Native Californians were at first indifferent to the migrants’ plight, then violently opposed to the encroachment of hoards of poor Americans into their communities, asking for food, work and education for their children.
Both novels are emotionally hard to read. Both reflect a feeling of being on a frightening downward spiral into disaster, which is exactly how millions of American families were feeling at that time. In The Grapes of Wrath, the spiral is unrelieved. In The Four Winds, the spiral is only relieved after a death and the return of the rest of the family to their home in the Texas Panhandle, where things had gotten marginally better during their absence.
Both novels tell their story through a family. Steinbeck’s family, the Joads, consists of several adult family members, all immigrating together out of desperation. Kristen Hannah’s focal characters are just a mother and her two children braving the trip west together.
Steinbeck’s story, published in 1939 while it was still reality for many, is more mythical in quality, more parable-like. He uses Christian religious imagery to move his novel into almost a propaganda piece in which we are to believe that only a shift from individuals to community, the shift from “I” to “we,” can save mankind. His narrative chapters are interspersed with prose-poem passages to de-emphasize individuals and show their place in the whole world situation at that time.
Hannah published The Four Winds in 2021, which makes her story historical fiction. The focal family is Elsa Wolcott Martinelli, her 9-year-old son and her 13-year-old daughter. Elsa comes from a middle class merchant family in Dalhart, Texas, that overlooks and undervalues her. Seeking love wherever she can find it, she throws herself at Italian-American farmer/dreamer Rafe Martinelli, becomes pregnant and is disowned by her parents. She winds up on the farm of her inlaws, in a loveless marriage to a man who deserts her. When the family is hit with the triple disasters on the Great Plains in the 1930s, Elsa decides to take her children and try to survive the trip west.

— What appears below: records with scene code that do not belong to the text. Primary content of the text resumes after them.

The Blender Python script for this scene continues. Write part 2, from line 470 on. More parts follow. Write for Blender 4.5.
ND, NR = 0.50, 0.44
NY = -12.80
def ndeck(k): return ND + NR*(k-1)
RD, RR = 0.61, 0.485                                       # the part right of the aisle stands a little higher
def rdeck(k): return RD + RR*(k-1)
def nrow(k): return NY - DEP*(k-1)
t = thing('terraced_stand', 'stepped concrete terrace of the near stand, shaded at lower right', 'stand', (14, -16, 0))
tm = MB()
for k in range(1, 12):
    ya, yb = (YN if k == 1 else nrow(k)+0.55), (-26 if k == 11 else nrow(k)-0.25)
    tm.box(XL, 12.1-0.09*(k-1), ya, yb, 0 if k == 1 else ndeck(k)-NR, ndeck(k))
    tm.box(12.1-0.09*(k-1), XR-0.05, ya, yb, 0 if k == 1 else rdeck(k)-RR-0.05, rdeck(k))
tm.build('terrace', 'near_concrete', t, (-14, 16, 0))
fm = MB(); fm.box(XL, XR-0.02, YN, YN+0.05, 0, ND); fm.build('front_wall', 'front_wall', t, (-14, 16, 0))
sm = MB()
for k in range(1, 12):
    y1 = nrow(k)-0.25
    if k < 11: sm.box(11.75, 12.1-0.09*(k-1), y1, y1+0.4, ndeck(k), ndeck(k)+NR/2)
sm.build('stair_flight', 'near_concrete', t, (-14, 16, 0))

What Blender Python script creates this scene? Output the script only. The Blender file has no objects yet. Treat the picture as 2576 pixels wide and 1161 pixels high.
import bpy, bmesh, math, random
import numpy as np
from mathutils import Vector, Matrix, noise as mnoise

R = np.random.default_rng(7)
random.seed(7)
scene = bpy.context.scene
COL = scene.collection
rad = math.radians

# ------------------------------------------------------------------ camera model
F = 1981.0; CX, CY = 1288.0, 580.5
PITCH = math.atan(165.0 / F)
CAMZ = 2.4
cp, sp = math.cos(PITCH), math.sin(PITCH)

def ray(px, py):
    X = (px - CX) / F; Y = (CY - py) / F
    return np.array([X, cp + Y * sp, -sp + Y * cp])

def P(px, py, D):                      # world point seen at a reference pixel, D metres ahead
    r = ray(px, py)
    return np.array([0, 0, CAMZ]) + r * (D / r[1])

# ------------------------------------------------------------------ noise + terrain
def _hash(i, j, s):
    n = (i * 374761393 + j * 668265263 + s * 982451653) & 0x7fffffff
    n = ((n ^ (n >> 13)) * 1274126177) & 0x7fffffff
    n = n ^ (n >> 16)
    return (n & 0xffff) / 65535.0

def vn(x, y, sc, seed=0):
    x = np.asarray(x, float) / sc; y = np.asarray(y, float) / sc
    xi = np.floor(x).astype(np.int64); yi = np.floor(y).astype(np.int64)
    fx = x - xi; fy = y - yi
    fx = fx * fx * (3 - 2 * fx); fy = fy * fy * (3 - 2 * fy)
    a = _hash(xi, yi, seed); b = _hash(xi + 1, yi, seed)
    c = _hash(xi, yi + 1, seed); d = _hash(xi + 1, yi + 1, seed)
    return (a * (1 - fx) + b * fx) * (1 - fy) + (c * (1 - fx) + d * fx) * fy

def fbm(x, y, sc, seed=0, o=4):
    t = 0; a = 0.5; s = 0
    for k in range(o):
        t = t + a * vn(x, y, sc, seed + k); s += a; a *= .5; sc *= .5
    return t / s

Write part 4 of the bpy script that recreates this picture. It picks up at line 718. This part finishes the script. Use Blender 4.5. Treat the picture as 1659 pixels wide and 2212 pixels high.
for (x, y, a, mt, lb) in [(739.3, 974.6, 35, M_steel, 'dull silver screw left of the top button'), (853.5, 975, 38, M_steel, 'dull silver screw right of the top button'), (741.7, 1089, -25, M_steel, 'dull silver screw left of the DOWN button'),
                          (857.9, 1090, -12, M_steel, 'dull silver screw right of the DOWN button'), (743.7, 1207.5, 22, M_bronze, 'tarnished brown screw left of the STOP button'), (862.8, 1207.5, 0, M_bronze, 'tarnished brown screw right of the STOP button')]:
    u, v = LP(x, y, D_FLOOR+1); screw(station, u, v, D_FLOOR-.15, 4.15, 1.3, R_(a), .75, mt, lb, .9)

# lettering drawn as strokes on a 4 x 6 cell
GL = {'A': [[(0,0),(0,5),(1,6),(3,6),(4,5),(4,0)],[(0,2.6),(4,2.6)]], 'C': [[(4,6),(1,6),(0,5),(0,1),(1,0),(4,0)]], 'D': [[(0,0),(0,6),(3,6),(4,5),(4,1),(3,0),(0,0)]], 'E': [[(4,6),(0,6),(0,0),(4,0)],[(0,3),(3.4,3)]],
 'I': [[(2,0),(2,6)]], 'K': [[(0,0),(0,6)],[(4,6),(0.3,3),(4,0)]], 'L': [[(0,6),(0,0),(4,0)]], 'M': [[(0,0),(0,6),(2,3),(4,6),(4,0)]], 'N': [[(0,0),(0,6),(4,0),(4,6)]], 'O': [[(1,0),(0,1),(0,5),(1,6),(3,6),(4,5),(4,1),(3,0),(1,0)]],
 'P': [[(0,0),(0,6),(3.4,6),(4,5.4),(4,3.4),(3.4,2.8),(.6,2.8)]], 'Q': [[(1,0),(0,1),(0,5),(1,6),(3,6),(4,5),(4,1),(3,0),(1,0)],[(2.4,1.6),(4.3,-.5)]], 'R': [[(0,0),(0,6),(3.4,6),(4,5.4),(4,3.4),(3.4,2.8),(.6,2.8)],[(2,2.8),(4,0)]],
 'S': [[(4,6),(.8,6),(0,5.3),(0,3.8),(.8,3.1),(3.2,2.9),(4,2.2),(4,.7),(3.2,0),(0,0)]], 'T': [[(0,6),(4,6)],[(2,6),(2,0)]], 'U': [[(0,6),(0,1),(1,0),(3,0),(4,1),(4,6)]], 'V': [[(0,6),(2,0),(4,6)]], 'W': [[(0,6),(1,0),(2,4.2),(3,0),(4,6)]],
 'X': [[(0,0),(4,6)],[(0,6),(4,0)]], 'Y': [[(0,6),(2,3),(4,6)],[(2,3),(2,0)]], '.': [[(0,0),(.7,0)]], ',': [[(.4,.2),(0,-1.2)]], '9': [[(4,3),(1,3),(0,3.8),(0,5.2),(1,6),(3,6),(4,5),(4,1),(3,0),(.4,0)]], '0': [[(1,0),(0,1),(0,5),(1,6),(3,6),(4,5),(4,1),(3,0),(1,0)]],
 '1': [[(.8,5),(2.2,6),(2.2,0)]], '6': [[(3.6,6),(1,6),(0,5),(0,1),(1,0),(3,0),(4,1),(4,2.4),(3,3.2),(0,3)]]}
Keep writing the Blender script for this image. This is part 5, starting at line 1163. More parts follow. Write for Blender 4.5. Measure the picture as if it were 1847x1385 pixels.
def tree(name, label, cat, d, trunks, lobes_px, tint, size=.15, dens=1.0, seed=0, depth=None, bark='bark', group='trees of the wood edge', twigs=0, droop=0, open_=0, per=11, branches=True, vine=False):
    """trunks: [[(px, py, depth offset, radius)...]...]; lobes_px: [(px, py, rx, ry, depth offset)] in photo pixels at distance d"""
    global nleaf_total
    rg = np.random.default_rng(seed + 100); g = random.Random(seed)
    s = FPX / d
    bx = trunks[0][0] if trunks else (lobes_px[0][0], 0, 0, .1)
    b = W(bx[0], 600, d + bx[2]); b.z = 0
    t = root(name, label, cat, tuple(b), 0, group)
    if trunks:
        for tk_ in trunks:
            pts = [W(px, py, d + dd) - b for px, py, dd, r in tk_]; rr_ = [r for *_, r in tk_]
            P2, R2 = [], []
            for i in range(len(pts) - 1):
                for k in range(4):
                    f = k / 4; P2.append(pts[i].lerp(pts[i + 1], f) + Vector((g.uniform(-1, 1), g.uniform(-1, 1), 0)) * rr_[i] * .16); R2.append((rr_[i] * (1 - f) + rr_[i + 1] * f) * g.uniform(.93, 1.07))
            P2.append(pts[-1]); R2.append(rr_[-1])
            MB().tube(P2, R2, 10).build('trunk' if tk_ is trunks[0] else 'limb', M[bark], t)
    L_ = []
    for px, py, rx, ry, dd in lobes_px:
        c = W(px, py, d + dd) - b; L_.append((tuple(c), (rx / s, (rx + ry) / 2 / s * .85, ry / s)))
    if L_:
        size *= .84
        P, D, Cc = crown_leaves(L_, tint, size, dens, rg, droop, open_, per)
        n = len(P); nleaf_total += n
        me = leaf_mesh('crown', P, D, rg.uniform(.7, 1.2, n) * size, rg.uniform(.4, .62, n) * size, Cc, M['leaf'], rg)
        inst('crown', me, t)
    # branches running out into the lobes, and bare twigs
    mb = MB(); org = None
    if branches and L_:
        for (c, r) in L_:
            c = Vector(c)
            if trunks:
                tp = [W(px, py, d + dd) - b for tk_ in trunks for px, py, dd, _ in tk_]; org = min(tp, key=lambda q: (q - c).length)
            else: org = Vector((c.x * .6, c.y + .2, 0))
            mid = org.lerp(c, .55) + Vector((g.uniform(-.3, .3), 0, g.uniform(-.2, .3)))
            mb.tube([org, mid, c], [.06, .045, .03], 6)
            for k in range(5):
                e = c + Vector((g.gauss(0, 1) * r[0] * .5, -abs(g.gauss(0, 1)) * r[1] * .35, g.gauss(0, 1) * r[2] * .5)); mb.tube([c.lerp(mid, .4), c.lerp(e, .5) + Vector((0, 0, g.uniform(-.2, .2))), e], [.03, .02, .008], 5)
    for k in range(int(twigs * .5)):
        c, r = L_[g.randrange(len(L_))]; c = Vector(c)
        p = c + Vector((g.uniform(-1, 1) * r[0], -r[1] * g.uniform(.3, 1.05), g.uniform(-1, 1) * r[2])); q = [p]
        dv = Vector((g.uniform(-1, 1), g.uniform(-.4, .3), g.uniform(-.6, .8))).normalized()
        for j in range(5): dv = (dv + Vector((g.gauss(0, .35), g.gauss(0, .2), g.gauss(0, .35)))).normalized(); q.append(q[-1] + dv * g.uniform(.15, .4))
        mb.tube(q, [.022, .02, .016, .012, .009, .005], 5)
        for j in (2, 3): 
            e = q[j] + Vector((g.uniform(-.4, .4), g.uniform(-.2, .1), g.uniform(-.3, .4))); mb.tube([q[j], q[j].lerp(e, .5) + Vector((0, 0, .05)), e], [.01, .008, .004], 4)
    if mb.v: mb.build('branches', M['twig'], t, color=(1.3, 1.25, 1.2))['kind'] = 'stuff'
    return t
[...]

The Four Winds is less representative of a message and more descriptive of individuals than The Grapes of Wrath. Its characters are more personalized and specific than the Joads. But both novels are a testament to the strength and viability of families and to the courage of the human spirit.
A strong feature of both novels is the emphasis on the conflict between the haves and the have-nots, the powerful and the powerless in society. Communists took this crisis as an opportunity to demonstrate their support of workers against bosses. Both novels paint a rosy picture of the communist ideology, and both Hannah and Steinbeck seemed to see it as an answer to the problem without presenting its ultimately devastating effect on human rights and dignity.
Despite the unavoidable sadness and poignancy of the situation, both novels are captivating and fulfilling to take in as you sit under your reading lamp absorbing one or both pieces of fiction about America’s very real 20th century tragedy.